Movies

For a Good Time, Call …

1-900-LIKED-IT.

Ari Graynor, Lauren Miller and Jamie Travis in For a Good Time, Call...
Ari Graynor, Jamie Travis, and Lauren Miller in For a Good Time, Call …

Photo by Jim Sheldon © Focus Features. All rights reserved.

I had no business enjoying For A Good Time, Call … as much as I did. This featherheaded romantic comedy, built on the improbable and arguably offensive premise that a bright young woman’s surest path to financial success and personal actualization is a career in phone sex, is crude and derivative and only sporadically funny. For every burst of giggles, there’s an equal and opposite eye-roll or stretch of joke-free tedium. But there was something about the buoyant spirit of this raunchy female-friendship comedy, directed by Jamie Travis and co-written by its star, Lauren Miller, and her former roommate Katie Anne Naylon, that won me over anyway.

Maybe it’s just that the two leads, played by Miller and the husky-voiced Angie Dickinson lookalike Ari Graynor, have such sweet, fizzy chemistry together. Miller’s character Lauren, a Type-A aspiring book editor in her 20s, must look for a new place to live when her arrogant boyfriend (James Wolk) dumps her for being “too boring.” At the urging of her meddlesome gay best friend Jesse (a rom-com stereotype, yes, but Justin Long plays him with such brio that the character emerges as a specific, endearing person), Lauren agrees to take a room in the rent-controlled Gramercy Park apartment of the blowsy, wisecracking Katie (Graynor), who’s inherited the place from her deceased grandmother but is having trouble holding on to it.

Lauren can’t figure out how Katie—a part-time manicurist who seems to lounge around in animal-print peignoirs for much of the day—makes enough money to pay her half of the rent. But the theatrical moaning issuing from Katie’s bedroom at the same time each night finally tips Lauren off: Her roommate is operating a phone-sex line, albeit erratically and unprofessionally. No promotional website? No dedicated landline?

When she’s turned down for a big job in publishing (the script is curiously nostalgic, or maybe just oblivious, when it comes to the state of that industry), Lauren pitches her roommate a deal: If she takes care of the business side and makes the phone-sex venture profitable, will Katie give her a break on the rent till the end of the summer?

From there, the film’s plot unfolds like a female-centric Risky Business. The girls acquire two old-fashioned fuchsia princess telephones and a dedicated number: 1-900-MMM-HMMM. Soon so many calls are rolling in that they have to hire a second phone-sex worker, a diminutive, baby-voiced woman with a gift for spewing creative filth (played to a T by the magnificently named Sugar Lyn Beard). Though she enjoys her role as business manager, the (relatively) straight-laced Lauren starts to wonder whether she shouldn’t try being on the receiving end of the phone calls once in a while, and in a giddily filthy montage, Katie schools her in the art of giving good phone.

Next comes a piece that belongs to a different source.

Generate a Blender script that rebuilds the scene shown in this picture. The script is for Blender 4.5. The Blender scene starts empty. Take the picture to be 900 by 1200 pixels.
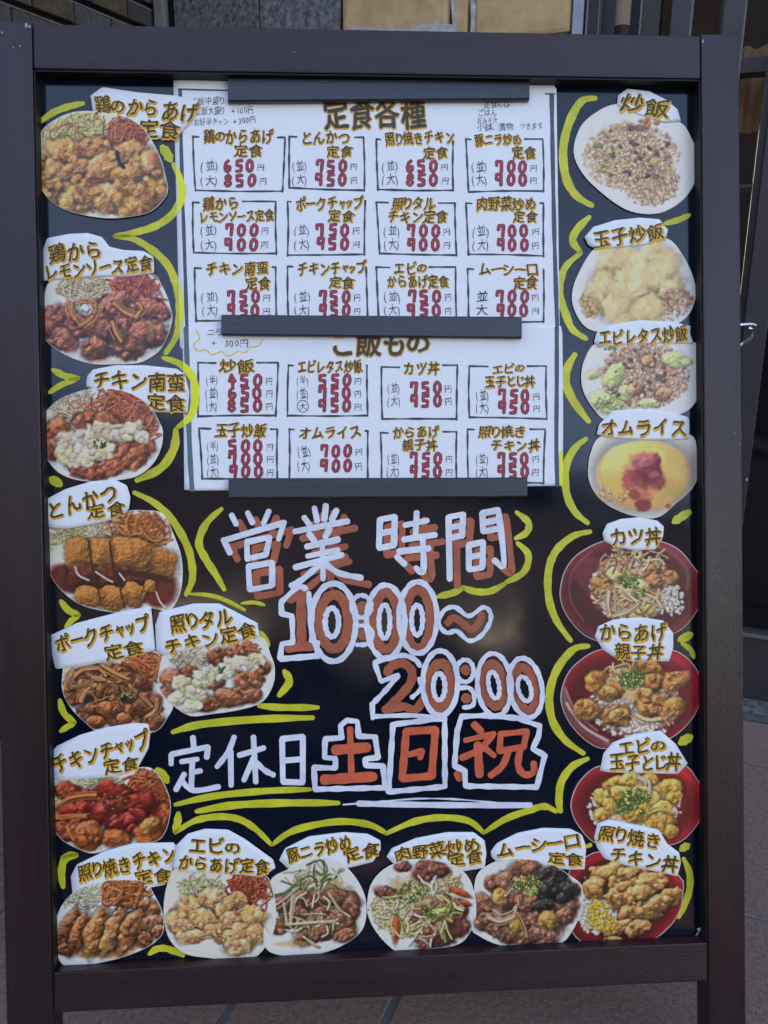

The director Kevin Smith and Miller’s real-life husband Seth Rogen call up the girls for some humiliating self-abuse sessions (“Back it up!” commands Smith as Graynor emits beeps like a truck going in reverse). As their business booms and their intimacy deepens, the roomies experience a burst of homosocial attraction that, refreshingly, is never played for voyeuristic audience appeal. In fact, when Rogen’s character, in the mood for a threesome, asks the two young women to describe one another, they turn him off by getting misty-eyed and sincere about their mutual esteem: ”Her complexion is amazing.” “She’s the most honest person I’ve ever known.”

I should probably lodge an official objection to the movie’s intimations that phone-sex work is a swell option for floundering post-collegiate women, or that the regular caller on the other end of the line might just be a cute bespectacled indie dude (Mark Webber) who’s looking to fall in love. But I doubt many viewers, young females or not, will take this frothy comedy as a design for living. It’s a fantasy caper, a spiritual throwback to ‘80s comedies about empowerment through entrepreneurship, complete with a bouncy pop soundtrack and a witty candy-colored wardrobe designed by Maya Lieberman. (Katie’s snug denim jumpsuit, a throwback to the ‘70s vibe that Graynor’s style of beauty invokes, was a particularly great find.) But it’s the movie’s affectionate portrait of female friendship, along with Miller and Graynor’s loose, playful performances, that make this whole imperfect soufflé rise as high as it does. The final scene between the two friends is an extended dirty joke, an absurd crescendo of unintended double entendres that I won’t spoil except to say that I laughed out loud at virtually every goofy, filthy line.